▸ Aim of the task:
Tally every line featuring "objects", then give that tally alone.

▸ Supplied material:
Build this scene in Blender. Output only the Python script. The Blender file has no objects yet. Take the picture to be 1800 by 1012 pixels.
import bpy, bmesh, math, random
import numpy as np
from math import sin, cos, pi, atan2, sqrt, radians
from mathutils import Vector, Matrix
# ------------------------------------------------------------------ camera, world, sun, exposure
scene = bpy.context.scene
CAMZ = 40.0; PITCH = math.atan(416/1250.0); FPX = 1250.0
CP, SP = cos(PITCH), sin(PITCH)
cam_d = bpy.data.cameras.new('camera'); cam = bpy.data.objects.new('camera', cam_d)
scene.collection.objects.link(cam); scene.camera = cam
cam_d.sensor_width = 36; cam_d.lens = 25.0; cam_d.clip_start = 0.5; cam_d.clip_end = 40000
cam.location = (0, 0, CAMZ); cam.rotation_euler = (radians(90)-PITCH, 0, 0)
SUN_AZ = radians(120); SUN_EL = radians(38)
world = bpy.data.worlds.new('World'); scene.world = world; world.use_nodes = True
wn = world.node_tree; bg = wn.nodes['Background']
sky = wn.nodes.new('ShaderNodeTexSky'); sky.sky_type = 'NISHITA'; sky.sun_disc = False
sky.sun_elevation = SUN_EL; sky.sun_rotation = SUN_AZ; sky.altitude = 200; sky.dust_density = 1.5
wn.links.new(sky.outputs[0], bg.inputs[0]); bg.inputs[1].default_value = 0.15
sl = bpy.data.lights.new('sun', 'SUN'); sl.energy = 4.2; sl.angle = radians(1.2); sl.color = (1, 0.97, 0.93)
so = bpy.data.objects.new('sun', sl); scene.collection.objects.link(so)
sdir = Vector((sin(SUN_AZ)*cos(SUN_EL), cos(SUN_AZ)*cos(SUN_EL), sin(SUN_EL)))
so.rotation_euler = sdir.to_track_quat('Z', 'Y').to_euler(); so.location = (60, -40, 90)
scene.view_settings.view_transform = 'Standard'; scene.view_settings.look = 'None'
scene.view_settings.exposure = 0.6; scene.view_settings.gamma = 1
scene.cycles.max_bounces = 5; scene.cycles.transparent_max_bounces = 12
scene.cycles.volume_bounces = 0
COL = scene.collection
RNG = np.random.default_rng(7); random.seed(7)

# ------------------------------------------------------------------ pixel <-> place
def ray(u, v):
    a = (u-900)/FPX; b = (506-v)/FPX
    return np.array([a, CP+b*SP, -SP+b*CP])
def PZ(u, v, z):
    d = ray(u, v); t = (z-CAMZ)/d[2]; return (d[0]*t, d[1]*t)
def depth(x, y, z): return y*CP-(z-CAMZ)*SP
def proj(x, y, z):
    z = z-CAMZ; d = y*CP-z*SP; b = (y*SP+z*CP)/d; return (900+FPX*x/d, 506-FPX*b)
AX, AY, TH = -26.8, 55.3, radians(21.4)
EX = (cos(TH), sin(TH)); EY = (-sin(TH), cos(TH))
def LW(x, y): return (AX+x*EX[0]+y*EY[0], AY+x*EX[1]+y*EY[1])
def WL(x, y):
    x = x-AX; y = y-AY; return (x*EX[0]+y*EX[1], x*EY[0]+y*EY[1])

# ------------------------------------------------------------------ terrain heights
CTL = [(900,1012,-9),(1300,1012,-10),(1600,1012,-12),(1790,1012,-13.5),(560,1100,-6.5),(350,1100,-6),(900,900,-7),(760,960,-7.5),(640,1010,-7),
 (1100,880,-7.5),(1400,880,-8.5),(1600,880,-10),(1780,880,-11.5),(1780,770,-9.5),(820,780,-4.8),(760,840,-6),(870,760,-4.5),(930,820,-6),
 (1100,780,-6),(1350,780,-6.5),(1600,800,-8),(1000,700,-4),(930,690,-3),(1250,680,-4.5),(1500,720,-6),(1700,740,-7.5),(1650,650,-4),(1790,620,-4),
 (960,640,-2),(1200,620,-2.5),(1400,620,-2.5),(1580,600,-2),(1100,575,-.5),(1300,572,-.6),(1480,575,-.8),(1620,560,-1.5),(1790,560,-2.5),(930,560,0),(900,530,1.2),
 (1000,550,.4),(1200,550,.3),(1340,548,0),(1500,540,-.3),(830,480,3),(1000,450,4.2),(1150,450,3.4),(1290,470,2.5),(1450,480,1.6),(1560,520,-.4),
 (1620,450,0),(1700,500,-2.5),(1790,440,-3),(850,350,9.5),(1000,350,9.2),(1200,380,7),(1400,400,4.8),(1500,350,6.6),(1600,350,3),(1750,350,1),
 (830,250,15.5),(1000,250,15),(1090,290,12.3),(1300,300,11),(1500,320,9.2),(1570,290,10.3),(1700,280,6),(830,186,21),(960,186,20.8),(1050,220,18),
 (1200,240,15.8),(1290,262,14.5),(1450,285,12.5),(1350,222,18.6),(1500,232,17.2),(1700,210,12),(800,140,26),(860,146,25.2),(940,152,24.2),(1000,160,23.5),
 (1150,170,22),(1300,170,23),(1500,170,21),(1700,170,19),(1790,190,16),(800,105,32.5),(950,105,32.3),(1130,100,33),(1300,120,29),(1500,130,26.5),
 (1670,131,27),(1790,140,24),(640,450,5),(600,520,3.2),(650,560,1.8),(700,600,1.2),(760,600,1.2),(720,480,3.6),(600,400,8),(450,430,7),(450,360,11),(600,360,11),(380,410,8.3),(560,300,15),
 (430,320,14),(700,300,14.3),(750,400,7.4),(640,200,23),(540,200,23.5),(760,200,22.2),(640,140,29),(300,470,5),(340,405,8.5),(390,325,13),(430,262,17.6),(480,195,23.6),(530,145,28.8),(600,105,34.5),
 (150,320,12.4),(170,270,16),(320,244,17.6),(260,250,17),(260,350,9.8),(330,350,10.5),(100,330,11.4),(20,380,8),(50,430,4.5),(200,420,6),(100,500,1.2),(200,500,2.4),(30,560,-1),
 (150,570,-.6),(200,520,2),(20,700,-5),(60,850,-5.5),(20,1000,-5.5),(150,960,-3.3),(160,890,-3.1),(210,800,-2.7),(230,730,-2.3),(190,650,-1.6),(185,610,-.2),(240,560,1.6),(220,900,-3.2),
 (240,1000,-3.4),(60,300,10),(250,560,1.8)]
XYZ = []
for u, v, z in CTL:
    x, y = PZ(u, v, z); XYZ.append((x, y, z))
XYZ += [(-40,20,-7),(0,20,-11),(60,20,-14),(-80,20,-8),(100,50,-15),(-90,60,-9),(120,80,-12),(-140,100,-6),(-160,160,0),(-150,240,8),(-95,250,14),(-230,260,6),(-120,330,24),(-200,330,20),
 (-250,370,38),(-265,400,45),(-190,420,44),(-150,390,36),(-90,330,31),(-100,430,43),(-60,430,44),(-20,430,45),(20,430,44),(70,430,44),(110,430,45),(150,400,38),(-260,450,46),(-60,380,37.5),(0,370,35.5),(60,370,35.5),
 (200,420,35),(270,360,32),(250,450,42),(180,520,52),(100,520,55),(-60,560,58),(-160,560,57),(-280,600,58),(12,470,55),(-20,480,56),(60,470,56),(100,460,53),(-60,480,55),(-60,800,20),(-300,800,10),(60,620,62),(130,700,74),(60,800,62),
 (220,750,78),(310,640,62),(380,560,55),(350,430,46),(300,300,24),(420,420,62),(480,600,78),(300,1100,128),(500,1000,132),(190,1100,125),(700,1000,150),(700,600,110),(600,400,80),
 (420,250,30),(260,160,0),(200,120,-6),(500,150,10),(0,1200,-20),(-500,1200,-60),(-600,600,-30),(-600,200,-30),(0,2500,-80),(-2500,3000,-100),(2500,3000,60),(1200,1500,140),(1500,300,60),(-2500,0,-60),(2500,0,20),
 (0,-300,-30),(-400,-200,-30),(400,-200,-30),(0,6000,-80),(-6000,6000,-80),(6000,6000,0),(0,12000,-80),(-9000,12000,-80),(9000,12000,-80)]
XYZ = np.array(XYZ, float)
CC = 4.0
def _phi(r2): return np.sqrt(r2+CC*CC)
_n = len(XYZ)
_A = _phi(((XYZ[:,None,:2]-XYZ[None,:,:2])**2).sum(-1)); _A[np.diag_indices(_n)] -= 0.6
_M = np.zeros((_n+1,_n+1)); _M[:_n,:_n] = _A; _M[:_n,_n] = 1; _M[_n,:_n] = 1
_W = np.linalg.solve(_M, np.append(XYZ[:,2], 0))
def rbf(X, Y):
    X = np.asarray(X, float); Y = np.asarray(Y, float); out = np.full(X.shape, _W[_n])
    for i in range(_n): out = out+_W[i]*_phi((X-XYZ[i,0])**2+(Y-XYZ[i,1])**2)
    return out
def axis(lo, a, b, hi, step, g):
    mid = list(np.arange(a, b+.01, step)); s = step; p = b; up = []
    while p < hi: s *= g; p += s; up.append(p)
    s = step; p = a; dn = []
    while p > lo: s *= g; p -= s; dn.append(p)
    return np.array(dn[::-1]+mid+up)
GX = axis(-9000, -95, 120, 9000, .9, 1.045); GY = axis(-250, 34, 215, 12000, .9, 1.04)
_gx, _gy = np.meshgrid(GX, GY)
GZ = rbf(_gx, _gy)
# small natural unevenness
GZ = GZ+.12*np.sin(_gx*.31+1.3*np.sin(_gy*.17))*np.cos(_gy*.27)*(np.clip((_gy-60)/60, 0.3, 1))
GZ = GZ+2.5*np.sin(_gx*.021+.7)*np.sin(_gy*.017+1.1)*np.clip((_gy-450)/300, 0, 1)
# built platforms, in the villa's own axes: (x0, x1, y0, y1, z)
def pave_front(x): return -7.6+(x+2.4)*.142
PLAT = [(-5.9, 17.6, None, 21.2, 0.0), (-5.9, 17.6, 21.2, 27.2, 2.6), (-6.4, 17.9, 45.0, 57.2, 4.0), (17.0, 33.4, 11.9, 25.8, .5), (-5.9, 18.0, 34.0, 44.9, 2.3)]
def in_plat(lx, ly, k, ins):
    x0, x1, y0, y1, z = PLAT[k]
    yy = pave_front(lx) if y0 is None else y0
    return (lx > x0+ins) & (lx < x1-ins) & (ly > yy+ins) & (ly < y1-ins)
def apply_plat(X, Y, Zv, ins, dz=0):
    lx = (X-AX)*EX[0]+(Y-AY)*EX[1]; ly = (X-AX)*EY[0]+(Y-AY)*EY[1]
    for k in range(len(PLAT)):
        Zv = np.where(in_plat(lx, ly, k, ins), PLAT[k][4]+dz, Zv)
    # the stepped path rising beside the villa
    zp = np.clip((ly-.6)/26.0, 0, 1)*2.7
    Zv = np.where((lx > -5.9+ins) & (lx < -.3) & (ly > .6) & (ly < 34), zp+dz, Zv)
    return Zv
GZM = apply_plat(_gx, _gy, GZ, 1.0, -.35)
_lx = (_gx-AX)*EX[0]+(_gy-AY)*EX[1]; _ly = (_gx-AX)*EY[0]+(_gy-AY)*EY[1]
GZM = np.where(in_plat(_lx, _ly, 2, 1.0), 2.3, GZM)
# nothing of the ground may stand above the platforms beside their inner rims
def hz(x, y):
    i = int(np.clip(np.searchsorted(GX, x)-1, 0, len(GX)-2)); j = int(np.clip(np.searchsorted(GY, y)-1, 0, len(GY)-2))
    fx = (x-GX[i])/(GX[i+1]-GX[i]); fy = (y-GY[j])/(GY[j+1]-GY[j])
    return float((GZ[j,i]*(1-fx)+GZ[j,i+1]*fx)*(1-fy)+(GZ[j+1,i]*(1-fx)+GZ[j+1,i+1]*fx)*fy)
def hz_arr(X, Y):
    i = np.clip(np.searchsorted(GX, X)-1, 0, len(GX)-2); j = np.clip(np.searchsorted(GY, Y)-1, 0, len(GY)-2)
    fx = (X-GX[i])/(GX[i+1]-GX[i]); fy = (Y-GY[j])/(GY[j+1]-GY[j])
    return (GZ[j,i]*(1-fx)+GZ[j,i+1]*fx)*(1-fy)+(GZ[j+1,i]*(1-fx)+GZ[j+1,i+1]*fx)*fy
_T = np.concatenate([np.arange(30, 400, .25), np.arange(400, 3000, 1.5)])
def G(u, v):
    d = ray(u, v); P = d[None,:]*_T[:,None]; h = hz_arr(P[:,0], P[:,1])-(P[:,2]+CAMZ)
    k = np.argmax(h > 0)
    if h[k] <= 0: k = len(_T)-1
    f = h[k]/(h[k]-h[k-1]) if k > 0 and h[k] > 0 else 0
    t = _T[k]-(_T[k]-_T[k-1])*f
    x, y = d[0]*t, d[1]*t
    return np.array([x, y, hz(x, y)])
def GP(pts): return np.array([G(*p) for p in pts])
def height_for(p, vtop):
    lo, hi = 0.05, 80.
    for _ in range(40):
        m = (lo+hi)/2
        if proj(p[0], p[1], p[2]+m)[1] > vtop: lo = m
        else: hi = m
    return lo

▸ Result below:
4